## What is needed
Leaving out the pictures, transcribe all of the records faithfully.

## Input
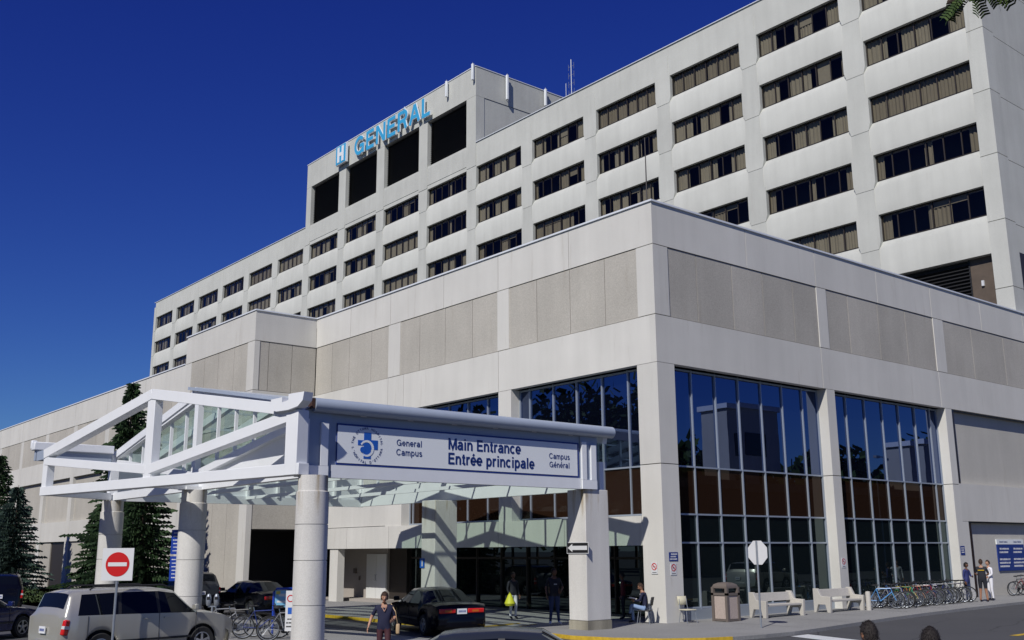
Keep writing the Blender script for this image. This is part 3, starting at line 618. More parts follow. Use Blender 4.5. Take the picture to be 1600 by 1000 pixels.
for r, (zb, zt) in enumerate(ROWS):
    for i in range(16):
        if r == 4 and i < 13: continue
        if r == 3 and i < 9: continue
        if r == 2 and i < 1: pass
        k = random.randrange(len(protos)); p = protos[k]
        o = copy_tree(p, tower) if k in used else p
        used.add(k); o.location = (BX0 + i * BP, TY, zb)
for k, p in enumerate(protos):
    if k not in used: p.location = (BX0, TY, ROWS[4][0])
# louvre row at the bottom right
lx0, lx1 = BX0 + 15 * BP, BX0 + 15 * BP + BW
m = MB(); m.box(lx0 - 8, lx1 - 1.55, TY + .6, TY + .7, 15.2, 19.02)
for k in range(17): z = 15.3 + k * .215; m.beam((lx0 - 8, TY + .42, z), (lx1 - 1.55, TY + .42, z), .16, .02, side=(0, .8, .6))
m.box(lx1 - 1.6, lx1 - 1.52, TY + .38, TY + .5, 15.2, 19.02)
m.build('louvre', 'louver', tower)
bp = MB().box(lx1 - 1.52, lx1, TY + .42, TY + .6, 15.2, 19.02).build('service_panel', 'brown_panel', tower)
MB().box(lx1 - .92, lx1 - .78, TY + .30, TY + .42, 17.3, 17.62).build('lamp', 'white', bp)
MB().box(XR - .3, XR - .05, TY + 1.3, TY + 6, 15.8, 19.1).build('side_louvre', 'bronze', tower)
# penthouse plant room
PX0, PX1, PZ, PB = -84.55, -49.91, 49.85, 59
ph = MB()
LZ0, LZ1 = 41.45, 46.74
ph.box(PX0, PX1, TY - .06, TY + .5, LZ1, PZ)
bays = [(BX0 + i * BP, BX0 + i * BP + BW) for i in (6, 7, 8, 9)]
edges = [PX0] + [v for b in bays for v in b] + [PX1]
for i in range(0, len(edges), 2): ph.box(edges[i], edges[i + 1], TY - .06, TY + .5, TT - 2.4, LZ1 - .02)
for a, b in bays: ph.box(a, b, TY - .04, TY + .5, TT - 2.1, LZ0)
ph.box(PX1 - .4, PX1, TY + .5, TY + 1.0, TT - .3, LZ1 - .02); ph.box(PX1 - .4, PX1 - .05, TY + 1.03, 45.6, TT - .3, LZ1 - .03); ph.box(PX1 - .4, PX1, TY + .5, 45.6, LZ1, PZ)
ph.box(PX0, PX0 + .4, TY + .5, 45.6, TT - .3, PZ); ph.box(PX0, PX1, 45.2, 45.6, TT - .3, PZ); ph.box(PX0 + .4, PX1 - .4, TY + .5, 45.2, PZ - .8, PZ - .5)
ph.build('plant_room_wall', 'conc_tower', tower)
lv = MB()
for a, b in bays:
    lv.box(a, b, TY + .62, TY + .7, LZ0, LZ1)
    z = LZ0 + .12
    while z < LZ1 - .05: lv.beam((a, TY + .42, z), (b, TY + .42, z), .2, .02, side=(0, .8, .6)); z += .22
lv.build('plant_room_louvre', 'louver', tower)
MB().box(PX0 - .05, PX1 + .05, TY - .12, TY + .4, PZ + .001, PZ + .08).box(PX1 - .35, PX1 + .05, TY + .4, 45.6, PZ + .001, PZ + .08).build('plant_room_coping', 'flashing', tower)

# roof sign: H panel and letters
rs = thing('rooftop_sign', 'light blue GENERAL letters and white H on blue square, high on the plant room', 'sign', (-75, TY, 47))
rs.location = (0, 0, 0)
h = MB().box(-76.55, -74.2, TY - .62, TY - .35, 47.15, 49.55).build('letter_panel', 'letter_edge', rs)
MB().box(-76.47, -74.28, TY - .66, TY - .622, 47.22, 49.48).build('blue_face', 'letter_face', h)
MB().box(-76.1, -75.62, TY - .70, TY - .664, 47.4, 49.3).box(-75.13, -74.65, TY - .70, TY - .664, 47.4, 49.3).box(-75.62, -75.13, TY - .70, TY - .664, 48.13, 48.57).build('letter', 'letter_edge', h)
xw = -72.55
for ch_ in 'GENERAL':
    a = text(ch_, 2.2, 'letter', 'letter_edge', rs, (xw, TY - .35, 47.15), (1, 0, 0), (0, 0, 1), weight=.19, depth=.10, xs=1.05, grow=.022)
    b_ = text(ch_, 2.2, 'letter_face', 'letter_face', a, (xw, TY - .47, 47.15), (1, 0, 0), (0, 0, 1), weight=.19, depth=.02, xs=1.05, grow=.0)
    xw += GLY[ch_][0] * 2.2 * 1.05 + .28

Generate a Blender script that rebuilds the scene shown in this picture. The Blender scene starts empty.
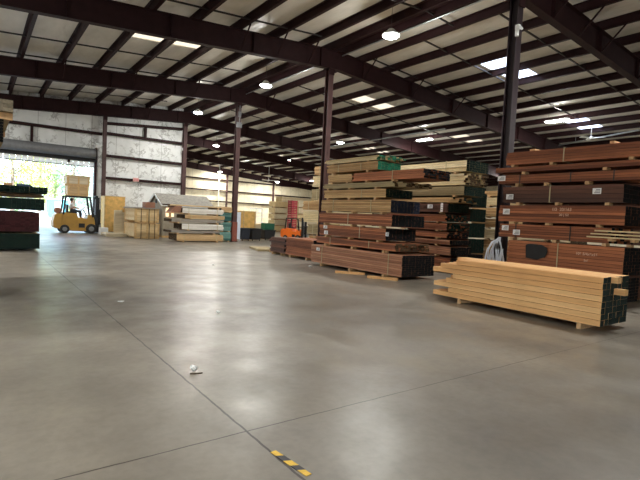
import bpy, bmesh, math, random
from mathutils import Vector, Matrix
random.seed(7)
SC = bpy.context.scene
COL = SC.collection
PI = math.pi

# ---------------------------------------------------------------- camera
yaw, pit, rol = math.radians(36.318), math.radians(2.612), math.radians(2.837)
fw = Vector((math.sin(yaw)*math.cos(pit), math.cos(yaw)*math.cos(pit), -math.sin(pit)))
r0 = Vector((math.cos(yaw), -math.sin(yaw), 0))
d0 = fw.cross(r0)
r2 = r0*math.cos(rol) - d0*math.sin(rol)
d2 = r0*math.sin(rol) + d0*math.cos(rol)
cam_d = bpy.data.cameras.new('camera')
cam = bpy.data.objects.new('camera', cam_d); COL.objects.link(cam)
m = Matrix((r2, -d2, -fw)).transposed().to_4x4()
m.translation = (0, 0, 1.6)
cam.matrix_world = m
cam_d.sensor_width = 36; cam_d.lens = 36*470/640
cam_d.clip_start = .05; cam_d.clip_end = 500
SC.camera = cam

# ---------------------------------------------------------------- world, sun, exposure
w = bpy.data.worlds.new('world'); SC.world = w; w.use_nodes = True
nt = w.node_tree; bg = nt.nodes['Background']
sky = nt.nodes.new('ShaderNodeTexSky'); sky.sky_type = 'NISHITA'
sky.sun_disc = False; sky.sun_elevation = math.radians(48); sky.sun_rotation = math.radians(200)
nt.links.new(sky.outputs[0], bg.inputs['Color']); bg.inputs['Strength'].default_value = 1.0
sd = bpy.data.lights.new('sun', 'SUN'); sd.energy = 9.0; sd.angle = math.radians(1); sd.color = (1, .95, .86)
so = bpy.data.objects.new('sun', sd); COL.objects.link(so)
so.rotation_euler = (math.radians(40), 0, math.radians(-25))
so.location = (0, 45, 30)
SC.view_settings.view_transform = 'Standard'
SC.view_settings.look = 'None'
SC.view_settings.exposure = 0.74
SC.view_settings.gamma = 1
SC.view_settings.use_curve_mapping = False
LAMP_W = 240.0
LAMP_GLOW = 95.0    # light leaving the open lamp housings sideways and upwards
LAMP_EMIT = 22.0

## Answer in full
Keep writing the Blender script for this image. This is part 3, starting at line 618. More parts follow. Use Blender 4.5. Take the picture to be 1600 by 1000 pixels.
for r, (zb, zt) in enumerate(ROWS):
    for i in range(16):
        if r == 4 and i < 13: continue
        if r == 3 and i < 9: continue
        if r == 2 and i < 1: pass
        k = random.randrange(len(protos)); p = protos[k]
        o = copy_tree(p, tower) if k in used else p
        used.add(k); o.location = (BX0 + i * BP, TY, zb)
for k, p in enumerate(protos):
    if k not in used: p.location = (BX0, TY, ROWS[4][0])
# louvre row at the bottom right
lx0, lx1 = BX0 + 15 * BP, BX0 + 15 * BP + BW
m = MB(); m.box(lx0 - 8, lx1 - 1.55, TY + .6, TY + .7, 15.2, 19.02)
for k in range(17): z = 15.3 + k * .215; m.beam((lx0 - 8, TY + .42, z), (lx1 - 1.55, TY + .42, z), .16, .02, side=(0, .8, .6))
m.box(lx1 - 1.6, lx1 - 1.52, TY + .38, TY + .5, 15.2, 19.02)
m.build('louvre', 'louver', tower)
bp = MB().box(lx1 - 1.52, lx1, TY + .42, TY + .6, 15.2, 19.02).build('service_panel', 'brown_panel', tower)
MB().box(lx1 - .92, lx1 - .78, TY + .30, TY + .42, 17.3, 17.62).build('lamp', 'white', bp)
MB().box(XR - .3, XR - .05, TY + 1.3, TY + 6, 15.8, 19.1).build('side_louvre', 'bronze', tower)
# penthouse plant room
PX0, PX1, PZ, PB = -84.55, -49.91, 49.85, 59
ph = MB()
LZ0, LZ1 = 41.45, 46.74
ph.box(PX0, PX1, TY - .06, TY + .5, LZ1, PZ)
bays = [(BX0 + i * BP, BX0 + i * BP + BW) for i in (6, 7, 8, 9)]
edges = [PX0] + [v for b in bays for v in b] + [PX1]
for i in range(0, len(edges), 2): ph.box(edges[i], edges[i + 1], TY - .06, TY + .5, TT - 2.4, LZ1 - .02)
for a, b in bays: ph.box(a, b, TY - .04, TY + .5, TT - 2.1, LZ0)
ph.box(PX1 - .4, PX1, TY + .5, TY + 1.0, TT - .3, LZ1 - .02); ph.box(PX1 - .4, PX1 - .05, TY + 1.03, 45.6, TT - .3, LZ1 - .03); ph.box(PX1 - .4, PX1, TY + .5, 45.6, LZ1, PZ)
ph.box(PX0, PX0 + .4, TY + .5, 45.6, TT - .3, PZ); ph.box(PX0, PX1, 45.2, 45.6, TT - .3, PZ); ph.box(PX0 + .4, PX1 - .4, TY + .5, 45.2, PZ - .8, PZ - .5)
ph.build('plant_room_wall', 'conc_tower', tower)
lv = MB()
for a, b in bays:
    lv.box(a, b, TY + .62, TY + .7, LZ0, LZ1)
    z = LZ0 + .12
    while z < LZ1 - .05: lv.beam((a, TY + .42, z), (b, TY + .42, z), .2, .02, side=(0, .8, .6)); z += .22
lv.build('plant_room_louvre', 'louver', tower)
MB().box(PX0 - .05, PX1 + .05, TY - .12, TY + .4, PZ + .001, PZ + .08).box(PX1 - .35, PX1 + .05, TY + .4, 45.6, PZ + .001, PZ + .08).build('plant_room_coping', 'flashing', tower)

# roof sign: H panel and letters
rs = thing('rooftop_sign', 'light blue GENERAL letters and white H on blue square, high on the plant room', 'sign', (-75, TY, 47))
rs.location = (0, 0, 0)
h = MB().box(-76.55, -74.2, TY - .62, TY - .35, 47.15, 49.55).build('letter_panel', 'letter_edge', rs)
MB().box(-76.47, -74.28, TY - .66, TY - .622, 47.22, 49.48).build('blue_face', 'letter_face', h)
MB().box(-76.1, -75.62, TY - .70, TY - .664, 47.4, 49.3).box(-75.13, -74.65, TY - .70, TY - .664, 47.4, 49.3).box(-75.62, -75.13, TY - .70, TY - .664, 48.13, 48.57).build('letter', 'letter_edge', h)
xw = -72.55
for ch_ in 'GENERAL':
    a = text(ch_, 2.2, 'letter', 'letter_edge', rs, (xw, TY - .35, 47.15), (1, 0, 0), (0, 0, 1), weight=.19, depth=.10, xs=1.05, grow=.022)
    b_ = text(ch_, 2.2, 'letter_face', 'letter_face', a, (xw, TY - .47, 47.15), (1, 0, 0), (0, 0, 1), weight=.19, depth=.02, xs=1.05, grow=.0)
    xw += GLY[ch_][0] * 2.2 * 1.05 + .28

Generate a Blender script that rebuilds the scene shown in this picture. The Blender scene starts empty.
import bpy, bmesh, math, random
from mathutils import Vector, Matrix
random.seed(7)
SC = bpy.context.scene
COL = SC.collection
PI = math.pi

# ---------------------------------------------------------------- camera
yaw, pit, rol = math.radians(36.318), math.radians(2.612), math.radians(2.837)
fw = Vector((math.sin(yaw)*math.cos(pit), math.cos(yaw)*math.cos(pit), -math.sin(pit)))
r0 = Vector((math.cos(yaw), -math.sin(yaw), 0))
d0 = fw.cross(r0)
r2 = r0*math.cos(rol) - d0*math.sin(rol)
d2 = r0*math.sin(rol) + d0*math.cos(rol)
cam_d = bpy.data.cameras.new('camera')
cam = bpy.data.objects.new('camera', cam_d); COL.objects.link(cam)
m = Matrix((r2, -d2, -fw)).transposed().to_4x4()
m.translation = (0, 0, 1.6)
cam.matrix_world = m
cam_d.sensor_width = 36; cam_d.lens = 36*470/640
cam_d.clip_start = .05; cam_d.clip_end = 500
SC.camera = cam

# ---------------------------------------------------------------- world, sun, exposure
w = bpy.data.worlds.new('world'); SC.world = w; w.use_nodes = True
nt = w.node_tree; bg = nt.nodes['Background']
sky = nt.nodes.new('ShaderNodeTexSky'); sky.sky_type = 'NISHITA'
sky.sun_disc = False; sky.sun_elevation = math.radians(48); sky.sun_rotation = math.radians(200)
nt.links.new(sky.outputs[0], bg.inputs['Color']); bg.inputs['Strength'].default_value = 1.0
sd = bpy.data.lights.new('sun', 'SUN'); sd.energy = 9.0; sd.angle = math.radians(1); sd.color = (1, .95, .86)
so = bpy.data.objects.new('sun', sd); COL.objects.link(so)
so.rotation_euler = (math.radians(40), 0, math.radians(-25))
so.location = (0, 45, 30)
SC.view_settings.view_transform = 'Standard'
SC.view_settings.look = 'None'
SC.view_settings.exposure = 0.74
SC.view_settings.gamma = 1
SC.view_settings.use_curve_mapping = False
LAMP_W = 240.0
LAMP_GLOW = 95.0    # light leaving the open lamp housings sideways and upwards
LAMP_EMIT = 22.0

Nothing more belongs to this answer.